Weitere 100 entschleunigte Reisen später stellten sich neue Erkenntnisse ein: Der Landkreis kann gar nicht hinter dieser Baustelle stecken! Ein Blick auf unsere durchschnittliche Straße zeigt: Wir sind denen scheißegal! Deshalb entwickelte ich Thesen, die aufwendige Beschilderung zu erklären.
Möglichkeit 1: Die Baustelle ist eine Fälschung! Jemand hat hier investiert, um die Kreisverwaltung in Misskredit zu bringen.
Möglichkeit 2: Es handelt sich um ein gruppendynamisches Anwohnerprojekt zur Verkehrsberuhigung. Dafür spricht, dass die Ausschilderung krumm und schief ist – die Baken stehen nicht in einer Flucht (oder nur in einer sehr, sehr großzügigen) und die Schilder für die Geschwindigkeitsbegrenzung stehen auf dem stark abschüssigen Seitenstreifen und nehmen dort Winkel zwischen 20° und 40° ein, bevor sie kippen. Die Tatsache, dass sie regelmäßig wieder aufgestellt werden, stützt meine Anwohnerthese.

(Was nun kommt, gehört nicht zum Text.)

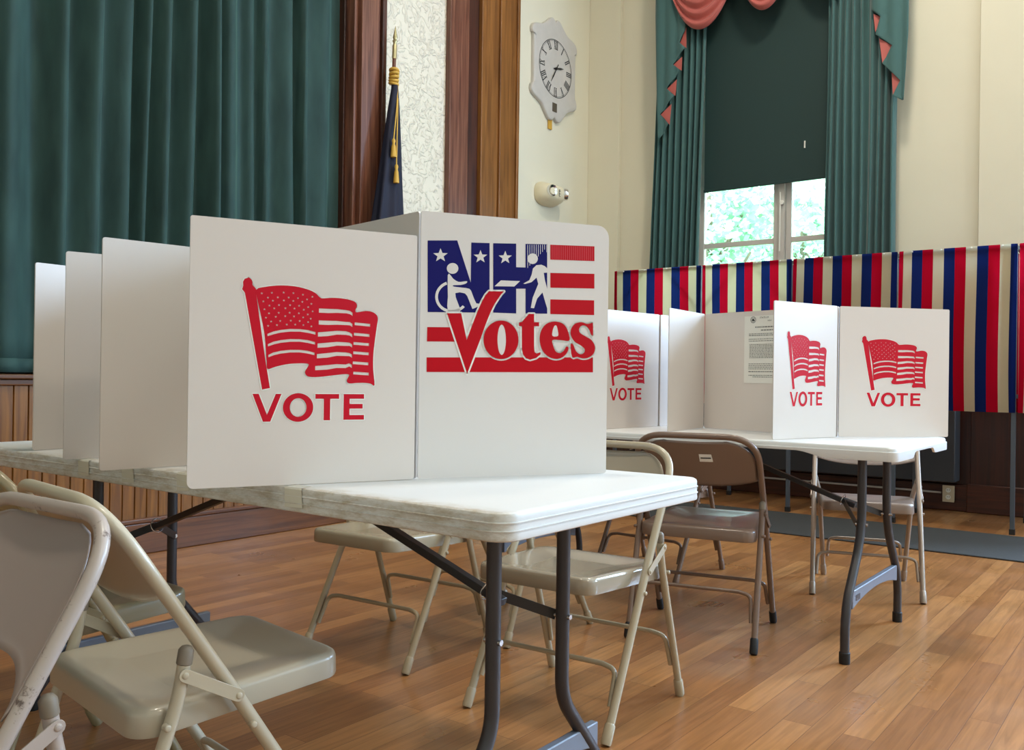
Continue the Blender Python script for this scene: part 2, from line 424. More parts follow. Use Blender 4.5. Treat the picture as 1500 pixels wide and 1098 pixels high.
# ------------------------------------------------------------------ window
wf = MB()
WX0, WX1 = XW+.06, XW+.12
for a, b, c, d in ((2.32,3.58,1.0,1.06),(2.32,3.58,4.64,4.70),(2.32,2.345,1.0,4.7),(3.555,3.58,1.0,4.7)):
    wf.box(WX0-.01, WX1+.01, a, b, c, d)
wf.box(WX0-.03, WX1, 2.76, 2.815, 1.0, 4.7)
win = wf.obj('window_1', M['winframe'], kind='structure', bevel=.004)
for nm, a, b in (('sash', 2.35, 2.755), ('sash', 2.82, 3.55)):
    s = MB()
    s.box(WX0, WX1-.01, a, a+.045, 1.06, 4.64); s.box(WX0, WX1-.01, b-.045, b, 1.06, 4.64)
    s.box(WX0, WX1-.01, a, b, 1.06, 1.12); s.box(WX0, WX1-.01, a, b, 4.58, 4.64)
    for zz in (2.15, 3.0, 3.8): s.box(WX0+.01, WX1-.02, a+.045, b-.045, zz-.022, zz+.022)
    so = s.obj(nm, M['winframe'], win, bevel=.003)
    g = MB(); g.box(WX0+.022, WX0+.027, a+.04, b-.04, 1.1, 4.6); g.obj('pane', M['glass'], so, smooth=0)
mb = MB(); mb.box(XW-.08, XW+.07, 2.3, 3.6, .96, 1.0); mb.obj('window_sill', M['winframe'], win, bevel=.005)
mb = MB(); mb.tube([(XW+.01,2.79,2.05),(XW+.012,2.79,2.55)], .006, 8); mb.lathe([(.0,-.012),(.018,-.012),(.018,.012),(.0,.012)], (XW+.015,2.775,2.46), 12, 'x'); mb.obj('window_latch', M['white'], win)

# roller shade
t = thing('roller_shade', 'dark green roller shade pulled two thirds down over the window', 'window shade', (XW-.03, 2.89, 2.61))
mb = MB(); mb.box(-.003, .0, -.565, .575, .02, 2.2); mb.obj('shade_cloth', M['shade'], t, smooth=0)
mb = MB(); mb.box(-.008, .006, -.57, .58, 0, .025); mb.obj('hem_bar', M['shade'], t, bevel=.003)
mb = MB(); mb.tube([(-.006, -.32, .27), (-.006, -.32, .33)], .006, 8); mb.obj('shade_pull', M['white'], t)

# window drapes
def drape(label, yl0, yr0, yl1, yr1, folds, seed, zt=4.75, zb=.35):
    rnd = random.Random(seed)
    ph = [rnd.uniform(-.5,.5) for _ in range(folds+2)]; am = [rnd.uniform(.7,1.25) for _ in range(folds+2)]
    def fn(u, v):
        z = zt + (zb-zt)*v
        yl = yl0+(yl1-yl0)*v; yr = yr0+(yr1-yr0)*v
        k = u*folds; i = int(min(k, folds-1e-6)); fr = k-i
        y = yl+(yr-yl)*(u + .012*math.sin(7*v+i))
        a = .042*(am[i]*(1-fr)+am[i+1]*fr)*(.75+.5*v)
        x = XW-.125 + a*math.sin(2*PI*(k + .25*ph[i]*(1-fr)+.25*ph[i+1]*fr)) + .006*math.sin(14*u+5*v)
        return (x, y, z)
    m = MB(); m.grid(fn, folds*14, 22)
    o = m.obj('window_drape', M['drape'], smooth=180, thick=.004)
    return tag(o, label, 'curtain', 'teal drapes at the window')
drape('teal pleated drape at the left side of the tall window', 3.87, 3.41, 3.97, 3.475, 8, 3)
drape('teal pleated drape at the right side of the tall window', 2.365, 1.82, 2.37, 1.83, 9, 5)

# valance: swags and jabots
val = thing('swag_valance', 'dusty rose swag valance with zigzag teal side tails above the window', 'valance', (XW-.2, 2.85, 4.75))
def swag(yl, yr, zb):
    top = .12
    def fn(u, v):
        s = 4*u*(1-u)
        dep = (4.75+top-zb)
        z = top - v*dep*(s**.62) - .01
        y = (yl+(yr-yl)*(u + .06*(1-v)*math.sin(2*PI*u))) - 2.85
        x = -.03 - .055*s*math.sin(PI*min(1,v*.9)) - .020*s*(.3+.7*v)*math.sin(v*PI*19+.8*math.sin(3*u))
        return (x, y, z)
    m = MB(); m.grid(fn, 30, 130); m.obj('swag', M['rose'], val, smooth=180, thick=.004)
swag(3.80, 3.03, 4.0); swag(3.16, 2.55, 4.035); swag(2.66, 1.95, 4.10)
def poly_fill(contours):
    cu = bpy.data.curves.new('t', 'CURVE'); cu.dimensions = '2D'; cu.fill_mode = 'FRONT'
    for c in contours:
        sp = cu.splines.new('POLY'); sp.points.add(len(c)-1)
        for q, (a, b) in zip(sp.points, c): q.co = (a, b, 0, 1)
        sp.use_cyclic_u = True
    ob = bpy.data.objects.new('t', cu); COL.objects.link(ob)
    dg = bpy.context.evaluated_depsgraph_get(); dg.update()
    me = bpy.data.meshes.new_from_object(ob.evaluated_get(dg))
    vs = [(q.co.x, q.co.y) for q in me.vertices]; fs = [tuple(p.vertices) for p in me.polygons]
    bpy.data.objects.remove(ob); bpy.data.curves.remove(cu); bpy.data.meshes.remove(me)
    return vs, fs
def jabot(pts, tris, x, sgn):
    # rows between the zigzag edge and the straight outer edge, with pleat ripple
    m = MB()
    inner = pts; n = 60
    zt, zb = inner[0][1], inner[-1][1]
    def iy(z):
        for (a, b), (c, d) in zip(inner, inner[1:]):
            if d <= z <= b:
                f = (b-z)/max(b-d, 1e-6); return a+(c-a)*f
        return inner[-1][0]
    zs = sorted(set([b for a, b in inner] + [zt+(zb-zt)*k/n for k in range(n+1)]), reverse=True)
    outer = lambda z: (3.875-.045*max(0,(4.2-z)/1.1)) if sgn > 0 else (1.728+.03*max(0,(3.6-z)/.5))
    rows = []
    for z in zs:
        yi, yo = iy(z), outer(z)
        rows.append([(x - .02*abs(math.sin(9*PI*(yi+(yo-yi)*k/14))) , yi+(yo-yi)*k/14, z) for k in range(15)])
    vs = [p for r in rows for p in r]
    m.add([(a-(XW-.2), b-2.85, c-4.75) for a, b, c in vs], [(j*15+i, j*15+i+1, (j+1)*15+i+1, (j+1)*15+i) for j in range(len(rows)-1) for i in range(14)])
    o = m.obj('side_tail', M['drape'], val, smooth=180, thick=.003)
    l = MB()
    for tr in tris:
        c = [(x+.006-(XW-.2), a-2.85, b-4.75) for a, b in tr]
        l.add(c, [(0,1,2)])
    l.obj('rose_lining', M['rose'], o, smooth=0, thick=.003)
jabot([(3.60,4.85),(3.579,4.022),(3.63,3.925),(3.576,3.868),(3.694,3.744),(3.62,3.678),(3.751,3.542),(3.677,3.465),(3.812,3.321),(3.726,3.222),(3.819,3.095)],
      [((3.577,4.05),(3.635,3.925),(3.574,3.868)),((3.613,3.80),(3.70,3.744),(3.617,3.678)),((3.662,3.61),(3.757,3.542),(3.675,3.465)),((3.712,3.40),(3.82,3.321),(3.728,3.218))], 7.195, 1)
jabot([(2.03,4.85),(2.003,3.831),(1.932,3.76),(1.968,3.63),(1.845,3.52),(1.917,3.40),(1.786,3.245),(1.834,3.135),(1.77,3.092)],
      [((1.990,3.80),(1.928,3.76),(1.975,3.655)),((1.945,3.60),(1.84,3.52),(1.92,3.405)),((1.852,3.345),(1.782,3.245),(1.84,3.15))], 7.195, -1)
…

Möglichkeit 3: Es war doch der Landkreis! Kennen Sie die Elbphilharmonie? Damit wollte sich einmal ein Hamburger Bürgermeister – der Herr Voscherau mit den Fiffi auf dem Kopf – ein Denkmal setzten. Es kam etwas anders als geplant; Kosten und Bauzeit vervielfachten sich und wenn die Elbphi je ein Denkmal wird, dann für Größenwahn und Inkompetenz. (Auf dem Höhepunkt der Posse – Hamburg schafft es nicht, ein Konzerthaus zu bauen – bewarb die Hamburger Politprominenz sich für die Olympischen Sommerspiele. Selig sind die… Rübennasen?)
Kennen Sie übrigens den schönen Witz, über die Regierenden Bürgermeister von Berlin, Hamburg und Stuttgart? Nicht? Also: Der Hamburger Bürgermeister fragte bei Gott an, wann die Elbphi fertig wird, bekam eine Antwort, lachte und stellte befriedigt fest: „Bis dahin bin ich nicht mehr im Dienst“. Er übergab das Telefon dem Berliner. Dieser fragte nach seiner Flughafenbaustelle, bekam eine Antwort, lachte und stellte fest: „Bis dahin bin ich nicht mehr im Dienst.“ Das Telefon ging weiter an den Stuttgarter, der einen Bahnhof tieferzulegen hatte. Die Antwort war Lachen: „Bis dahin bin ich nicht mehr im Dienst“.
Einen derartigen Größenwahn möchte ich unseren Stader Fürsten gar nicht unterstellen, oder nur einen etwas geringeren. Das Stadeum ist schon gruselig genug – vielleicht schützt das vor weiteren Versuchen. Allerdings handelt es sich bei Dauerbaustellen ja inzwischen um ein deutsches Kulturgut. Längst werden erste Baustellen unter Denkmalschutz gestellt – da kann unsere Kreisverwaltung natürlich nicht zurückstehen. Man sagt, sie wären noch einen Schritt weiter gegangen und haben das Baudenkmal schon an die UNESCO gemeldet, um sich als erste deutsche Dauerbaustelle den Titel eines Weltkulturerbes zu sichern. (Vielleicht kam der Brief an die UNESCO auch von mir).
Wie dem auch sein, der Leser muss sich entscheiden, eins, zwei oder drei! Welche dieser drei Theorien soll es sein?
Der Landkreis könnte lösen, indem er endlich bauen lässt. Sollte kein Bau geplant sein, vielleicht einfach spontan, wenn die Bürger schon die Absperrung erledigen. Ansonsten überlege ich, als Spielverderber zu fungieren. Wie groß ist der Lagerraum des Stader Fundbüros? Wie sind die Bürozeiten? Muss ich größere Lieferungen vorher ankündigen?